TVI also works with journalists and travel agencies to promote the Vancouver Island region. The Trade and Media department divides travel media into different hierarchies based on their circulation. The department will host those journalists, sometimes including celebrities, to travel to the region and arrange itineraries for them. The highest level those journals or journalists belong to, the better funded their journeys will be. Similar to this, TVI hosts operators travel to the sample tourism destinations in the region and this encourages them to include these spots in their sales packages. Usually it takes 3-4 months to see the journal article published, and for travel agencies, it takes two years to see the sales outcomes. Last but not least, the staff at TVI will attend trade shows or consumer shows in some key markets across North America to promote tourism products in the region.
           
Industry and Community Services
Through Destination British Columbia’s Community Tourism Opportunities (CTO) program, Tourism Vancouver Island delivers co-operative funding for eligible tourism marketing activities in communities throughout the region. Apart from this, TVI offers workshops or meetings for stakeholders to become informed about the current industry knowledge and network with each other. Planning conferences is a main job for this department. The biggest conference in the year is the Annual General Meeting (AGM). This event is a three day event, including a golf tournament, community activities, conference, gala dinner with award ceremony, and online auction.
As to the gala dinner at the AGM, it has an award ceremony. There are six different awards given to stakeholders, such as the Innovator of the Year and the Tourism Sustainability. The winners of these awards each time are nominees who gain the highest scores, in each award category, from the evaluation by our colleagues. During the evaluation process, I was surprised to learn that whether a campaign or initiative is the most innovative or produces the most profitable outcomes are not the most important determinants for the prizes. Whether an initiative is sustainable and inspiring for the majority of stakeholders who are usually small business operators are what TVI values most. Some DMOs launched a very sophisticated marketing campaign generating substantial profits. If we think about the huge amount of money they have invested in this one-time event, it may not be considered as an initiative the majority stakeholders can learn from and it will not be sustainable. I appreciate that the organization values stakeholders who spare no effort into sustainable and innovative business ideas, such as a small hotel recycling and transforming old materials to be boutique decorations to create a nostalgic feeling for the customers. If we want to increase the sustainability of the tourism industry, we need to find out more sustainable practices to share with stakeholders and encourage them to try these practices.

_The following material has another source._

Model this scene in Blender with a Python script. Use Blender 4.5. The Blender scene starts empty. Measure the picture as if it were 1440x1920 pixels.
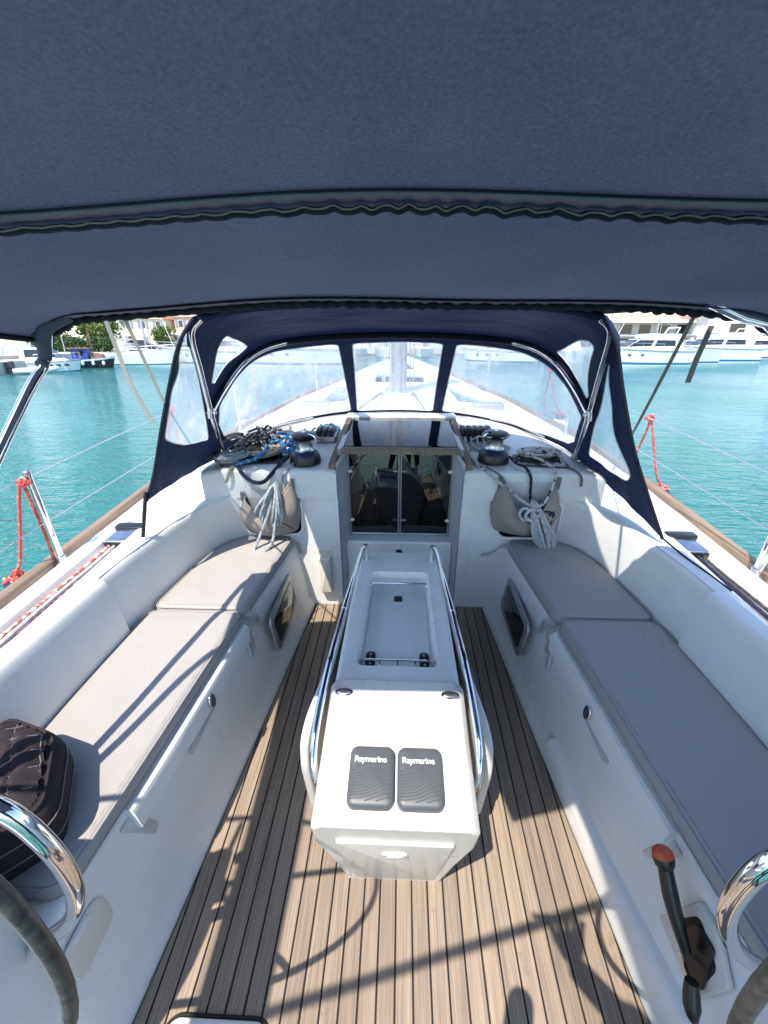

TVI also strategically reaches out to stakeholders. They regularly send out newsletters to inform stakeholders about the latest marketing opportunities and industry news. The formats of the information they provided is tailored to different types of business so that the information is easy to follow. And they take the initiate to approach to stakeholders through social media. I appreciate their strategy of using social media and have learned a lot from it.

Professional Guidelines
The second main outcome is I learned what the professional guidelines are in a Western context. There is some commonality between the Western and the Asian guidelines. The common requirements are being punctual, being organized, and being a good communicator. Being on time is the primary requirement, as it shows whether a person has good management of his behavior and time and whether he has respect for others. Being organized has great importance as well. At TVI, all the documents are sorted out in a very organized way. Even for the same document, there are different files to track how it moves from its original design. I appreciate this practice. It helps us to improve our efficiency because we can always easily access the documents we want. Thus, being organized is a sign of being professional.
Last but not least, being a good communicator is required to be professional. The meaning of that is two-fold. First, it’s necessary to know how to communicate with our clients in a professional manner, such as the way we answer phones and the words we use in email correspondence. Secondly, communicating well with our colleagues makes great difference for our work. Having a pleasant and smooth communication with our colleagues can build up a good working relationship, which results in a more cheerful mood for work and an easier approach to our colleagues for work issues. At any workplace, we should bear in mind that working hard is not enough; we also need good communication with our colleagues.
The difference between the Western and Asian work context is that westerners pay more attention to the balance between work and life while Asians expect workers to work very diligently. “Work hard, play hard” is a tagline in TVI’s office and the staff has been putting it into practices. They will make the best use of their holidays to relax and energize themselves, while Asian workers usually don’t dare to ask their employers for vacations if the workload is heavy. If we want a sustainable society, our society needs to slow down and people need to work less.


Conclusion
I worked as a research student at Tourism Vancouver Island, the primary regional destination marketing organization. My primary job duty was research projects, but I became involved in coordinating other events of the organization. My work experience at TVI was very rewarding. It enabled me to acquire knowledge about how a regional DMO can support tourism businesses. These supports lie in the marketing opportunities and industry and community services. Through observing or participating in those practices, I have gained insight about the current marketing strategies used in the tourism industry, such as using EQ in the design of promotional materials, how to use multimedia in a marketing campaign, and how to reach out to a target audience more effectively. Moreover, I also learned what kinds of practices have been used to make a tourism business more sustainable. Furthermore, I have perceived what the Western professional guidelines are. The learning outcomes are substantial. They will be a great asset for my studies and lay a sound foundation for my future career.